Enfin, un vivant hommage a été rendu à l'une des voix les plus singulières de la littérature africaine avec une table ronde dédiée à l'écrivain congolais Sony Labou Tansi (1947-1995) suivi d'une époustouflante mise en scène de Machin la hernie, version originelle du texte publié en 1983 sous le titre de L'Etat honteux. Déroutant, incantatoire, flamboyant, hilarant, terrible, absurde et très juste à la fois, ce long monologue d'un dictateur fou (excusez le pléonasme) a été puissamment proféré par le comédien Jean-Paul Delore en dialogue avec la matière sonore modelée par la guitare d'Alexandre Meyer. Il n'est pas fortuit que la Rentrée littéraire du Mali ait consacré une importante partie de son programme à la lecture à haute voix des textes.
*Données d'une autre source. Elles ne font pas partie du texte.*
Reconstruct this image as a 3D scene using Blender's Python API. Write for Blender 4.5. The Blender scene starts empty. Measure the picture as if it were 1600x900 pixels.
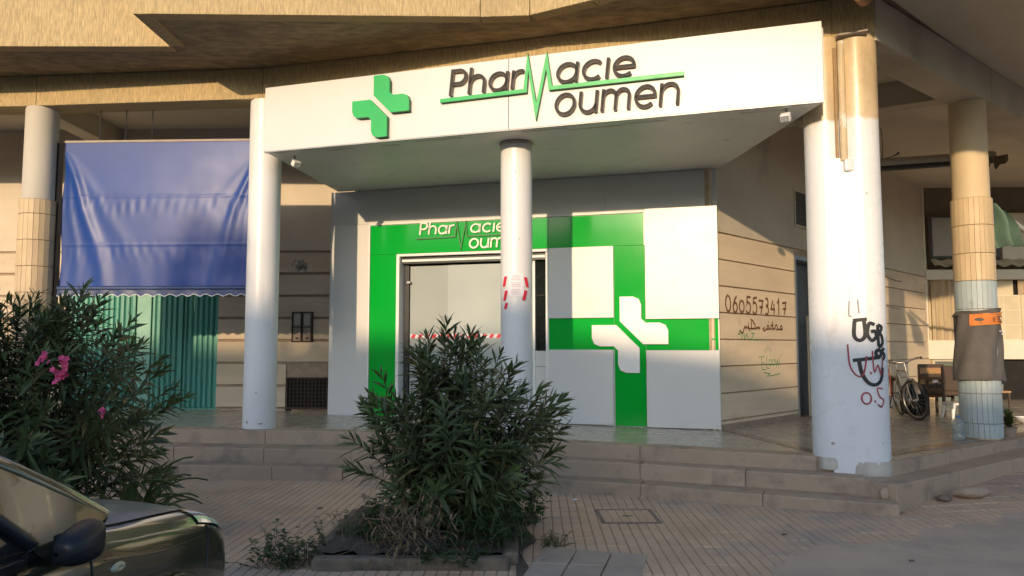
import bpy, bmesh, math, random
from mathutils import Vector, Matrix
R = math.radians
rnd = random.Random(7)
scene = bpy.context.scene
COL = scene.collection

# ------------------------------------------------------------------ camera
cd = bpy.data.cameras.new('camera'); cam = bpy.data.objects.new('camera', cd); COL.objects.link(cam)
cd.sensor_width = 36.0; cd.lens = 27.0; cd.clip_start = 0.05; cd.clip_end = 2000
cam.location = (0, 0, 1.6); cam.rotation_euler = (R(90) + math.atan(92 / 1200), 0, 0)
scene.camera = cam
# ------------------------------------------------------------------ sky and sun
SUN_AZ, SUN_EL = 18.5, 10.8          # light travels towards +Y, 18.5 degrees to the right, 10.8 down
w = bpy.data.worlds.new('World'); scene.world = w; w.use_nodes = True
nt = w.node_tree; bg = nt.nodes['Background']
sky = nt.nodes.new('ShaderNodeTexSky'); sky.sky_type = 'NISHITA'; sky.sun_disc = False
sky.sun_elevation = R(SUN_EL); sky.sun_rotation = R(180 + SUN_AZ)
sky.air_density = 1.0; sky.dust_density = 1.8; sky.ozone_density = 3.4
nt.links.new(sky.outputs[0], bg.inputs[0]); bg.inputs[1].default_value = 0.15
ld = bpy.data.lights.new('sun', 'SUN'); ld.energy = 2.0; ld.angle = R(0.6); ld.color = (1.0, 0.735, 0.455)
sun = bpy.data.objects.new('sun', ld); COL.objects.link(sun)
sdir = Vector((math.sin(R(SUN_AZ)) * math.cos(R(SUN_EL)), math.cos(R(SUN_AZ)) * math.cos(R(SUN_EL)), -math.sin(R(SUN_EL))))
sun.rotation_euler = sdir.to_track_quat('-Z', 'Y').to_euler(); sun.location = (-20, -40, 30)
vs = scene.view_settings
vs.view_transform = 'Standard'; vs.look = 'None'; vs.gamma = 1.0; vs.exposure = 0.97; vs.use_curve_mapping = False
scene.cycles.max_bounces = 8; scene.cycles.transparent_max_bounces = 8

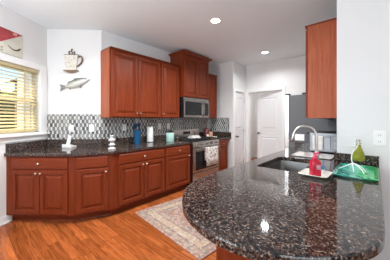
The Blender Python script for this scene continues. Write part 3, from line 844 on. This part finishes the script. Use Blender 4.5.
fin([(-.18, fz(-.18) + .012), (-.285, fz(-.28) + .062), (-.262, fz(-.26)), (-.275, fz(-.28) - .055), (-.18, fz(-.18) - .012)], 'tail')
fin([(-.07, fz(-.07) + .05), (-.03, fz(-.03) + .085), (.03, fz(.03) + .080), (.05, fz(.05) + .055)], 'dorsal_fin')
fin([(-.15, fz(-.15) + .02), (-.14, fz(-.14) + .06), (-.09, fz(-.09) + .065), (-.085, fz(-.085) + .04)], 'dorsal_fin')
fin([(.06, fz(.06) - .05), (.075, fz(.06) - .10), (.10, fz(.1) - .085), (.095, fz(.09) - .045)], 'pelvic_fin')
fin([(-.12, fz(-.12) - .03), (-.115, fz(-.12) - .075), (-.075, fz(-.07) - .06), (-.07, fz(-.07) - .045)], 'anal_fin')
bm = B(); tube(bm, [(.215, -.034, fz(.22) + .004), (.262, -.036, fz(.26) - .022)], [.018, .006], 8); obj('lower_jaw', bm, FISH.m, fs, smooth=60)
obj('eye', lathe(B(), [(.010, 0), (.008, -.008), (.001, -.011)], (.185, -.050, fz(.185) + .018), 12, 'y'), BLACK, fs)

# sign over the window
sx = .43
sg = thing('wall_sign', 'cream wall sign with red corner and dark curved stroke above the window', 'sign', (CW.x, CW.y, 0), wrot)
CREAM = plain('cream_board', (.66, .64, .54), .6, var=.10, scale=6); RED = plain('faded_red', (.42, .055, .06), .6, var=.35, scale=14)
INK = plain('black_ink', (.04, .04, .04), .6); FAINT = plain('faint_grey_lettering', (.38, .36, .31), .6)
def sq(x0, x1, y0, y1, z0, z1): return box(B(), x0, x1, -S * y1, -S * y0, z0, z1)
obj('board', sq(.42, 1.30, .001, .016, 2.205, 2.525), CREAM, sg, bevel=.002)
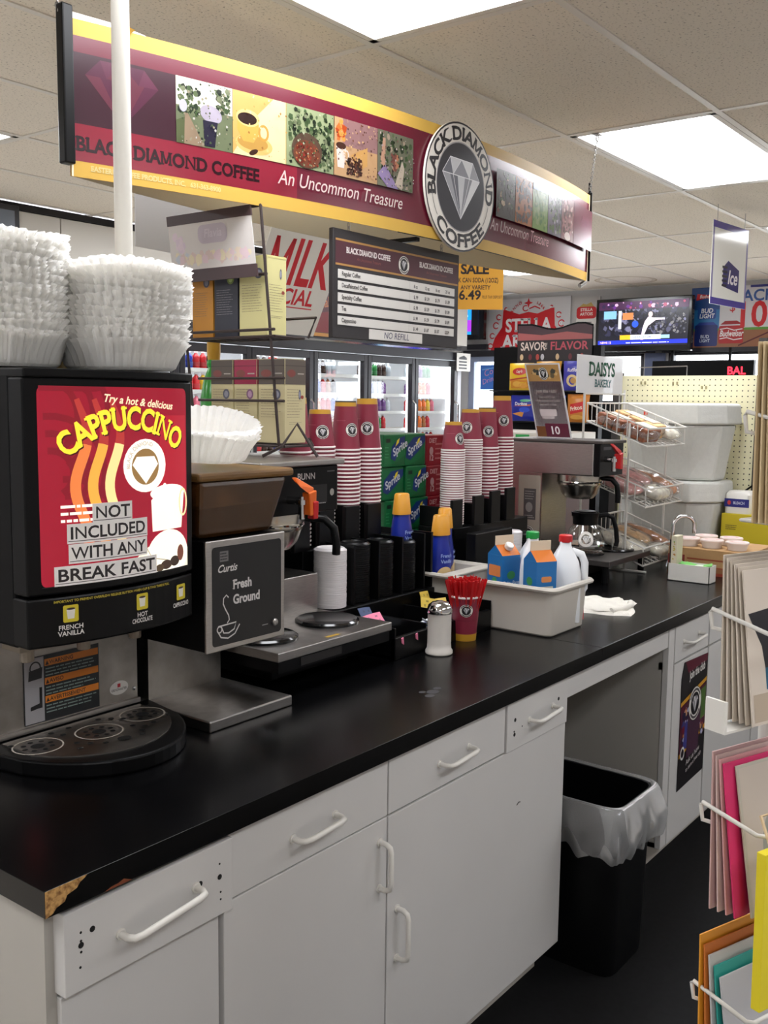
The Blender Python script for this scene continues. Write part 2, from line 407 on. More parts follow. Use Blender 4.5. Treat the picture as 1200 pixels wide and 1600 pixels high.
        if s.step:
            x0 = min(p[0] for p in s.v); x1 = max(p[0] for p in s.v); k = math.ceil(x0 / s.step) * s.step
            while k < x1:
                bmesh.ops.bisect_plane(bm, geom=bm.verts[:] + bm.edges[:] + bm.faces[:], plane_co=(k, 0, 0), plane_no=(1, 0, 0)); k += s.step
        Mi = OM[par.name].inverted() if par is not None else Matrix.Identity(4)
        for v in bm.verts: v.co = Mi @ s.f(v.co.x, v.co.y, v.co.z)
        me = bpy.data.meshes.new(name); bm.to_mesh(me); bm.free(); me.materials.append(printmat(rough, emit))
        o = bpy.data.objects.new(name, me); COL.objects.link(o)
        if par is not None: o.parent = par; OM[o.name] = OM[par.name]
        if label: o['label'] = label
        return o
rnd = random.Random(7)

# ================================================================== SETTING
ZC = 2.645
XL, XR, YF, YB = -2.0, 8.57, -2.5, 5.6
struct('floor', MB().box(XL - .1, XR + .1, YF - .1, YB + .1, -0.1, 0), floor_m)
struct('trim_2', MB().box(.2, 7.4, -.75, 1.6, 0, .006).box(2.3, 3.2, 1.0, 1.75, 0, .0058), mat_m)
ceil = struct('ceiling', MB().box(XL - .1, XR + .1, YF - .1, YB + .1, ZC + .02, ZC + .12), wall_m)
GX = [2.394 + 1.229 * k for k in range(-4, 6)]; GY = [1.895 + .6 * k for k in range(-8, 6)]
LIGHTS = [(x, y) for y in (-1.105, 1.295, 3.695) for x in (-1.293, 1.165, 3.623, 6.081)]
tile_me = MB().box(-.603, .603, -.289, .289, 0, .012).mesh('ceiling_tile', tile_m)
tees = MB()
for x in GX: tees.box(x - .012, x + .012, YF, YB, ZC - .004, ZC + .006)
for i in range(len(GX) - 1):
    for y in GY: tees.box(GX[i] + .012, GX[i + 1] - .012, y - .012, y + .012, ZC - .004, ZC + .006)
for i in range(len(GX) - 1):
    for j in range(len(GY) - 1):
        if any(abs(GX[i] - a) < .1 and abs(GY[j] - b) < .1 for a, b in LIGHTS): continue
        o = bpy.data.objects.new('ceiling_tile', tile_me); COL.objects.link(o); o.parent = ceil
        o.location = Vector(((GX[i] + GX[i + 1]) / 2, (GY[j] + GY[j + 1]) / 2, ZC)) - ceil.location
part(ceil, 'ceiling_grid', tees, tee_m)
p = Print(plane((8.06, 3.6, ZC - .0005), (1, 0, 0), (0, -1, 0))); p.ring(0, 0, .27, .26, .02, (196, 178, 150), 40); p.ring(0, 0, .255, .245, .03, (214, 202, 182), 40); p.build(ceil, 'water_stain', rough=.9)
names = {(1.165, 1.295): 'large fluorescent ceiling panel nearest the camera at the top edge of the photo', (3.623, 1.295): 'fluorescent ceiling panel with the sign chain hanging in front of it', (6.081, 1.295): 'fluorescent ceiling panel in the aisle row above the cream pegboard',
         (1.165, 3.695): 'fluorescent ceiling panel cut off at the left edge of the photo', (3.623, 3.695): 'fluorescent ceiling panel seen under the lower edge of the coffee banner', (6.081, 3.695): 'small far fluorescent ceiling panel above the orange sale card'}
for n, (x, y) in enumerate(LIGHTS):
    lab = names.get((x, y), 'fluorescent ceiling panel behind or beside the camera outside the photo')
    t = thing('ceiling_light', lab, 'ceiling light', (x + .6145, y + .3, ZC - .006), 0, 'fluorescent ceiling panels')
    f = MB(); a, b = x + .014, x + 1.215; c, d = y + .014, y + .586
    f.box(a, b, c, c + .022, ZC - .004, ZC + .012); f.box(a, b, d - .022, d, ZC - .004, ZC + .012); f.box(a, a + .022, c, d, ZC - .004, ZC + .012); f.box(b - .022, b, c, d, ZC - .004, ZC + .012)
    part(t, 'frame', f, tee_m); part(t, 'diffuser', MB().box(a + .02, b - .02, c + .02, d - .02, ZC, ZC + .01), lampglow)

# far wall with door and two windows
w = MB(); X0, X1 = XR, XR + .14
for y0, y1, z0, z1 in ((YF, 1.6, 0, ZC), (1.6, 3.4, 0, .9), (1.6, 3.4, 2.05, ZC), (3.4, 3.62, 0, ZC), (3.62, 4.9, 0, .9), (3.62, 4.9, 2.05, ZC), (4.9, 5.0, 0, ZC), (5.0, 5.5, 2.06, ZC), (5.5, YB, 0, ZC)):
    w.box(X0, X1, y0, y1, z0, z1)
struct('wall_far', w, wall_m)
struct('wall_back', MB().box(7.6, XR + .14, YB, YB + .1, 0, ZC).box(XL, 2.95, 4.95, 5.05, 0, 2.05), wall_m)
struct('wall_left', MB().box(XL - .1, XL, YF, YB, 0, ZC), wall_m)
struct('wall_near', MB().box(XL, XR, YF - .1, YF, 0, ZC), wall_m)
sof = struct('trim_1', MB().box(XL, 7.6, 4.97, 5.05, 2.09, ZC).box(7.58, 7.62, 4.99, YB, 0, ZC), M_('soffit_white', (206, 202, 194), .5))
for k in range(9):
    part(sof, 'soffit_panel', MB().box(-1.9 + 1.066 * k, -1.9 + 1.066 * k + 1.06, 4.95, 4.97, 2.1, 2.60), M_('soffit_white', (206, 202, 194), .5), bevel=.003)
part(sof, 'dark_gap', MB().box(XL, 7.6, 4.955, 4.97, 2.605, 2.643), M_('dark_gap', (38, 34, 34), .8))
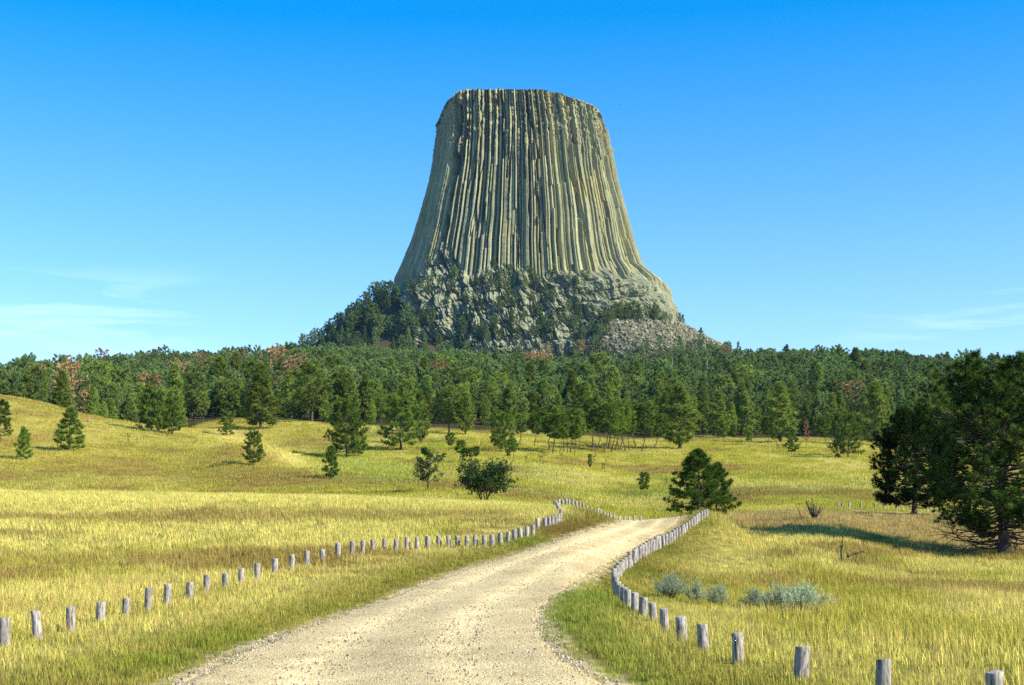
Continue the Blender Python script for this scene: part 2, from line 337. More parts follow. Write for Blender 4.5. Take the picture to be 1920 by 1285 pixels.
def cone(X, Y):
    dx = (X - TC[0]); dy = (Y - TC[1]); ph = np.arctan2(dx, -dy)      # 0 = towards camera, + = right
    rx = np.where(dx < 0, 146, 146); rho = np.hypot(dx / rx, dy / 105.0); dist = (rho - 1) * 112
    H0 = 158 + 64 * sstep(.3, 1.5, -ph) + 30 * sstep(.15, .62, ph) + 4 * sstep(.6, 1.2, ph) - 20 * sstep(1.6, 2.6, ph)
    sl = .62 + .12 * sstep(.6, 1.4, np.abs(ph)) + .30 * sstep(.5, 1.3, -ph)
    return np.where(dist < 0, H0 + 0 * dist, H0 - dist * sl + .0010 * np.clip(dist, 0, 250) ** 2)
def height0(X, Y):
    X = np.asarray(X, float); Y = np.asarray(Y, float)
    az = np.arctan2(X, Y); r = np.hypot(X, Y)
    ai = np.clip((az - AG[0]) / (AG[1] - AG[0]), 0, len(AG) - 1.001); ri = np.clip((np.log(np.maximum(r, 1)) - LR[0]) / (LR[1] - LR[0]), 0, len(LR) - 1.001)
    a0 = ai.astype(int); r0 = ri.astype(int); u = ai - a0; v = ri - r0
    h = HT[a0, r0] * (1 - u) * (1 - v) + HT[a0 + 1, r0] * u * (1 - v) + HT[a0, r0 + 1] * (1 - u) * v + HT[a0 + 1, r0 + 1] * u * v
    k = np.maximum(h, 0); c = cone(X, Y); near = r > 900
    s = 6.0; hm = np.where(near, np.maximum(h, c) + s * np.exp(-np.abs(h - c) / s) * .35, h)
    amp = np.minimum(.0011 * r, .9)
    hm = hm + amp * fbm(X / (6 + r * .05), Y / (6 + r * .05), 3.3, 3)
    hm = hm + .8 * np.exp(-((r - 250) / 75) ** 2) * fbm(X / 30 + 3, Y / 34, 8.1, 2)
    return hm + EYE
def ray_ground(x, y, dmin=12.0, dmax=1200.0):
    """first ground point under photo pixel (x, y)"""
    d = np.exp(np.linspace(math.log(dmin), math.log(dmax), 2500)); X = (x - 960) / F * d
    h = height0(X, d); yy = YH - (h - EYE) * F / d
    k = np.argmax(yy <= y)
    if yy[k] > y: k = np.argmin(yy)
    return np.array([X[k], d[k], h[k]])
def at_dist(x, d):
    X = (x - 960) / F * d; return np.array([X, d, float(height0(X, d))])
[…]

La littérature comme spectacle vivant et comme porte-voix d'une parole plurielle. Entre la prise de position politique, la perpétuation des récits ancestraux et la création poétique radicale, le pouvoir de la parole a été fortement célébré lors de cette Rentrée littéraire du Mali qui a pris des allures «d'arbre à palabres» des temps modernes.